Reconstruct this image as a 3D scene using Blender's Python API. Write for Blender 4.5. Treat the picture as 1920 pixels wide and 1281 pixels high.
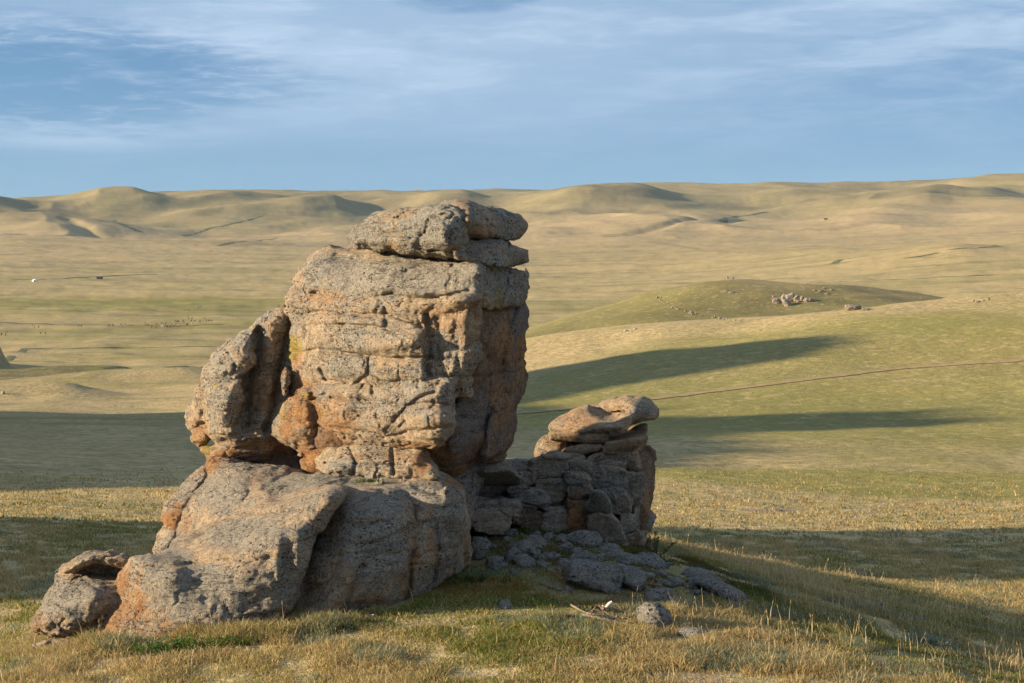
import bpy, math, numpy as np
from mathutils import Vector
# ------------------------------------------------------------------ camera model
F = 2637.0; TH = math.radians(4.56); CT, ST = math.cos(TH), math.sin(TH)
CZ = 6.0
SUN_AZ = (0.985, 0.17); SUN_EL = math.radians(13.5)
scene = bpy.context.scene
COL = scene.collection
for c in list(bpy.data.objects): bpy.data.objects.remove(c)

def ray(u, v):
    a = (np.asarray(u, float)-960.0)/F; b = -(np.asarray(v, float)-640.5)/F
    return a, CT+b*ST, -ST+b*CT
def at(u, v, Y):
    a, dy, dz = ray(u, v); k = Y/dy
    return np.array([a*k, Y+0*k, CZ+dz*k])
def proj(x, y, z):
    zz = z-CZ; t = y*CT-zz*ST; up = y*ST+zz*CT
    t = np.maximum(t, 0.1)
    return 960.0+F*x/t, 640.5-F*up/t

# ------------------------------------------------------------------ noise
def _hash(ix, iy, iz, seed):
    h = (ix.astype(np.uint32)*np.uint32(374761393) ^ iy.astype(np.uint32)*np.uint32(668265263)
         ^ iz.astype(np.uint32)*np.uint32(2147483647-1640531526) ^ np.uint32((seed*2654435761) & 0xffffffff))
    h = (h ^ (h >> np.uint32(13)))*np.uint32(1274126177)
    h = (h ^ (h >> np.uint32(15)))*np.uint32(2246822519)
    h = h ^ (h >> np.uint32(14))
    return (h & np.uint32(0xffffff)).astype(np.float32)*np.float32(2/16777215.0)-1
def vnoise(x, y, z, seed=0):
    x = np.asarray(x, np.float32); y = np.asarray(y, np.float32); z = np.asarray(z, np.float32)
    fx, fy, fz = np.floor(x), np.floor(y), np.floor(z)
    ix, iy, iz = fx.astype(np.int64), fy.astype(np.int64), fz.astype(np.int64)
    x = x-fx; y = y-fy; z = z-fz
    x = x*x*x*(x*(x*6-15)+10); y = y*y*y*(y*(y*6-15)+10); z = z*z*z*(z*(z*6-15)+10)
    r = 0
    for dx in (0, 1):
        wx = x if dx else 1-x
        for dy in (0, 1):
            wy = y if dy else 1-y
            for dz in (0, 1):
                r = r+wx*wy*(z if dz else 1-z)*_hash(ix+dx, iy+dy, iz+dz, seed)
    return r
def fbm(x, y, z, seed=0, o=3, g=0.5):
    r = 0; a = 1.0; n = 0
    for i in range(o):
        r = r+a*vnoise(x*2**i+i*17.3, y*2**i+i*5.1, z*2**i-i*9.7, seed+i*31); n += a; a *= g
    return r/n
def sstep(a, b, x):
    t = np.clip((x-a)/(b-a), 0, 1); return t*t*(3-2*t)

# ------------------------------------------------------------------ terrain
TC = np.array([-2600, -1200, -500, 0, 350, 650, 960, 1100, 1230, 1370, 1500, 1700, 1920, 2500, 3600], float)
ZROWS = [  # R, z per column
 (2,    [4.3]*15),
 (9,    [2.2]*15),
 (15,   [.5, .5, .4, .35, .35, .3, .3, .3, .25, .2, .1, .1, .0, -.1, -.2]),
 (18.5, [-.35, -.25, -.15, -.05, .0, .05, .1, .1, .05, .02, .0, -.04, -.10, -.2, -.3]),
 (20.5, [-.8, -.6, -.45, -.22, -.02, .05, .1, .1, .03, -.02, -.10, -.22, -.36, -.6, -.8]),
 (23,   [-1.5, -1.2, -1.0, -.70, -.15, .05, .1, .06, -.03, -.20, -.40, -.68, -.95, -1.3, -1.6]),
 (27,   [-2.5, -2.2, -2.0, -1.7, -.9, .0, .1, .0, -.22, -.52, -.82, -1.22, -1.58, -2.1, -2.4]),
 (34,   [-3.6, -3.5, -3.4, -3.2, -2.6, -1.8, -1.2, -1.35, -1.6, -1.92, -2.2, -2.55, -2.85, -3.2, -3.2]),
]
VROWS = [  # R, picture row per column
 (45,   [1030, 1030, 1030, 1032, 1034, 1036, 1036, 1036, 1040, 1055, 1065, 1076, 1088, 1095, 1095]),
 (60,   [958, 958, 958, 958, 958, 958, 958, 958, 962, 972, 980, 990, 998, 1000, 1000]),
 (80,   [902, 902, 902, 902, 902, 902, 900, 898, 898, 902, 908, 915, 925, 925, 925]),
 (110,  [850, 850, 850, 850, 850, 846, 838, 832, 828, 828, 832, 838, 845, 845, 845]),
 (150,  [812, 812, 812, 812, 808, 795, 768, 758, 748, 742, 738, 735, 732, 725, 720]),
 (200,  [781, 781, 781, 781, 776, 755, 692, 668, 650, 637, 626, 610, 596, 575, 560]),
 (238,  [768, 768, 768, 768, 766, 735, 646, 622, 608, 598, 587, 570, 554, 530, 500]),
 (285,  [758, 758, 758, 760, 758, 715, 646, 632, 622, 612, 602, 588, 575, 560, 540]),
 (320,  [748, 748, 748, 748, 742, 704, 636, 612, 590, 578, 572, 576, 582, 575, 560]),
 (365,  [735, 735, 735, 735, 728, 690, 628, 582, 548, 527, 532, 547, 576, 580, 580]),
 (450,  [712, 712, 712, 712, 708, 680, 650, 632, 620, 610, 608, 610, 612, 620, 640]),
 (600,  [672, 672, 672, 672, 672, 670, 660, 652, 648, 646, 646, 646, 646, 646, 646]),
 (900,  [615, 615, 615, 615, 615, 615, 612, 610, 606, 602, 600, 596, 592, 592, 592]),
 (1400, [549, 549, 549, 549, 549, 548, 546, 544, 541, 536, 531, 524, 515, 505, 505]),
 (2100, [506, 506, 506, 506, 507, 507, 506, 504, 500, 492, 484, 470, 455, 445, 445]),
 (3000, [474, 474, 474, 476, 478, 478, 474, 470, 466, 462, 459, 452, 440, 425, 425]),
 (4200, [442, 442, 442, 445, 452, 452, 446, 440, 436, 436, 434, 425, 414, 400, 400]),
 (5600, [408, 408, 408, 410, 425, 425, 412, 405, 400, 402, 398, 388, 382, 375, 375]),
 (7200, [376, 376, 378, 379, 378, 380, 376, 372, 372, 372, 364, 356, 350, 345, 345]),
 (8600, [368, 370, 369, 372, 366, 363, 353, 350, 350, 351, 347, 343, 334, 330, 330]),
 (12500, [385, 385, 385, 385, 385, 385, 380, 380, 380, 380, 380, 370, 370, 360, 360]),
]
_R = [r for r, _ in ZROWS]+[r for r, _ in VROWS]
_Z = [z for _, z in ZROWS]
for r, vs in VROWS:
    a, dy, dz = ray(TC, np.array(vs, float))
    _Z.append(list(CZ+r*dz/np.hypot(a, dy)))
_LR = np.log(np.array(_R)); _Z = np.array(_Z)
def _cr(p0, p1, p2, p3, t, d01, d12, d23):
    m1 = ((p2-p1)/d12*d01+(p1-p0)/d01*d12)/(d01+d12)*d12
    m2 = ((p3-p2)/d23*d12+(p2-p1)/d12*d23)/(d12+d23)*d12
    t2, t3 = t*t, t*t*t
    return (2*t3-3*t2+1)*p1+(t3-2*t2+t)*m1+(-2*t3+3*t2)*p2+(t3-t2)*m2
# hills given by where they stand: px column, distance, across sigma(m), along sigma(m), height(m)
HILLS = [
 (245, 6800, 190, 420, 46), (410, 7000, 260, 520, 42), (560, 6300, 200, 380, 22), (625, 6500, 170, 500, 52),
 (120, 5400, 420, 260, 30), (-60, 6500, 300, 500, 40), (180, 5000, 240, 160, 16), (700, 7700, 300, 400, 26), (860, 6900, 210, 420, 52),
 (1050, 6200, 300, 420, 26), (1180, 6600, 330, 600, 62), (1290, 5200, 170, 260, 24), (1010, 4300, 210, 220, 20), (1480, 7000, 420, 500, 34), (1400, 5600, 200, 240, 14),
 (1725, 6000, 200, 450, 44), (1840, 6500, 210, 400, 46), (1920, 5600, 200, 400, 22), (1620, 4600, 380, 260, 20), (1230, 3300, 260, 160, 8),
 (1530, 2100, 190, 130, 11), (1780, 1800, 150, 200, 14), (1300, 2500, 260, 150, 8), (900, 2300, 300, 160, 7), (450, 3600, 330, 160, 10),
 (90, 3900, 380, 200, 10), (-22, 520, 9, 16, 13),
 (330, 420, 34, 20, 5.0), (80, 330, 24, 12, 3.2), (190, 480, 30, 22, 3.5),
]
# unseen ridges added left of the picture to cast the shadow bands (world x, y, sigma along, sigma across, height, angle)
def _sn(s, n): return (s*.985-n*.17, s*.17+n*.985)
CASTER_RIDGES = [(*_sn(-37, 46.5), 8.5, 8, 15.0, 1.742), (*_sn(-80, 132), 64, 20, 23, 1.742), (*_sn(-80, 179), 20, 16, 25, 1.742), (*_sn(-78, 119), 8, 12, 8, 1.742)]
GULLIES = [((1160, 4000), (1230, 4200), (1330, 4700), (1420, 5300), 26, 9), ((130, 5300), (200, 4700), (330, 4300), (450, 3900), 22, 9),
           ((520, 5200), (420, 4600), (360, 4300), (340, 4200), 18, 7)]
def terrain(x, y):
    x = np.asarray(x, float); y = np.asarray(y, float)
    R = np.hypot(x, y)+1e-6; az = np.arctan2(x, y)
    u = 960+F*np.tan(np.clip(az, -0.9, 0.78))*1.0
    u = np.clip(u, TC[0]+1, TC[-1]-1)
    lr = np.clip(np.log(R), _LR[0], _LR[-1]-1e-6)
    i = np.clip(np.searchsorted(_LR, lr, side='right')-1, 0, len(_LR)-2)
    j = np.clip(np.searchsorted(TC, u, side='right')-1, 0, len(TC)-2)
    n, m = len(_LR), len(TC)
    ip, iq = np.maximum(i-1, 0), np.minimum(i+2, n-1)
    jp, jq = np.maximum(j-1, 0), np.minimum(j+2, m-1)
    tj = (u-TC[j])/(TC[j+1]-TC[j]); dj1 = np.maximum(TC[j]-TC[jp], 1e-3*0+50); dj2 = TC[j+1]-TC[j]; dj3 = np.maximum(TC[jq]-TC[j+1], 50)
    def row(k): return _cr(_Z[k, jp], _Z[k, j], _Z[k, j+1], _Z[k, jq], tj, dj1, dj2, dj3)
    ti = (lr-_LR[i])/(_LR[i+1]-_LR[i])
    z = _cr(row(ip), row(i), row(i+1), row(iq), ti, np.maximum(_LR[i]-_LR[ip], .05), _LR[i+1]-_LR[i], np.maximum(_LR[iq]-_LR[i+1], .05))
    far = sstep(2500, 5500, R); mid = sstep(120, 900, R)
    wx = x+350*vnoise(x/1300, y/1300, 0, 5); wy = y+350*vnoise(x/1300, y/1300, 3.3, 6)
    n1 = fbm(wx/1500, wy/1500, 0*x, 11, 4)
    rid = 1-np.abs(fbm(wx/1000+4, wy/1500, 0*x, 21, 4, .5))*2.2
    rd2 = 1-np.abs(fbm(wx/420+4, wy/640, 0*x, 26, 3, .55))*2.4
    z = z+far*(50*n1+32*(rid-.5)+7*(rd2-.5)) - far*4
    z = z+mid*(1-far)*fbm(x/160, y/160, 0*x, 41, 3)*1.6*(1+2*sstep(1500, 3000, R))
    z = z+sstep(30, 60, R)*(fbm(x/26, y/26, 0*x, 51, 3)*.35*(1+3*sstep(100, 300, R)))
    z = z+fbm(x/5.0, y/5.0, 0*x, 61, 3)*.10
    z = z+.22*np.exp(-((x-.9)/2.3)**2-((y-25.4)/1.4)**2)+.16*np.exp(-((x-2.7+(y-23.6)*.9)/1.6)**2-((y-23.6)/.9)**2)
    for (px, r, sa, sr, h) in HILLS:
        a = math.atan((px-960)/F); cx, cy = r*math.sin(a), r*math.cos(a)
        rx, ry = math.cos(a), -math.sin(a)
        dx, dy = x-cx, y-cy
        da = dx*rx+dy*ry; dr = dx*math.sin(a)+dy*math.cos(a)
        if r > 4800: dx, dy = dx/1.35, dy/1.1
        if r > 4800: da = dx*rx+dy*ry; dr = dx*math.sin(a)+dy*math.cos(a)
        if sa > 100:
            w = 1+.25*vnoise(x/420, y/420, 9.1, 77)
            da = da*w; dr = dr*w
        # steeper flank away from the sun
        g = np.exp(-(np.where(da > 0, da*2.1, da*.85)/sa)**2-(dr/sr)**2)
        z = z+h*g*(1.12 if r > 4800 else 1)
    for (cx, cy, sl, sw, h, an) in CASTER_RIDGES:
        c, s = math.cos(an), math.sin(an); dx, dy = x-cx, y-cy
        al, ac = dx*c+dy*s, -dx*s+dy*c
        wob = 1+.16*vnoise(x/sw*.8, y/sw*.8, 1.7, 88)+.22*fbm(x/sw*2.6, y/sw*2.6, 1.7+0*x, 89, 4, .7)
        z = z+h*wob*np.exp(-(al/sl)**4-(ac/sw)**4)
    for g in GULLIES:
        pts = []
        for px, r in g[:4]:
            a = math.atan((px-960)/F); pts.append((r*math.sin(a), r*math.cos(a)))
        d = np.full(x.shape, 1e9)
        for (ax, ay), (bx, by) in zip(pts[:-1], pts[1:]):
            vx, vy = bx-ax, by-ay; t = np.clip(((x-ax)*vx+(y-ay)*vy)/(vx*vx+vy*vy), 0, 1)
            d = np.minimum(d, np.hypot(x-ax-t*vx, y-ay-t*vy))
        d = d*(1+.5*vnoise(x/150, y/150, 0*x, 91))
        z = z-g[5]*np.exp(-(d/g[4])**2)
    return z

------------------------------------

__Stated problem__. Write out an exact copy of the listing, first line through the line containing "for c in list(bpy.data.objects): bpy.data.objects.remove(c)", with the pictures left out.

__Solution to this task__.
Reconstruct this image as a 3D scene using Blender's Python API. Write for Blender 4.5. Treat the picture as 1920 pixels wide and 1281 pixels high.
import bpy, math, numpy as np
from mathutils import Vector
# ------------------------------------------------------------------ camera model
F = 2637.0; TH = math.radians(4.56); CT, ST = math.cos(TH), math.sin(TH)
CZ = 6.0
SUN_AZ = (0.985, 0.17); SUN_EL = math.radians(13.5)
scene = bpy.context.scene
COL = scene.collection
for c in list(bpy.data.objects): bpy.data.objects.remove(c)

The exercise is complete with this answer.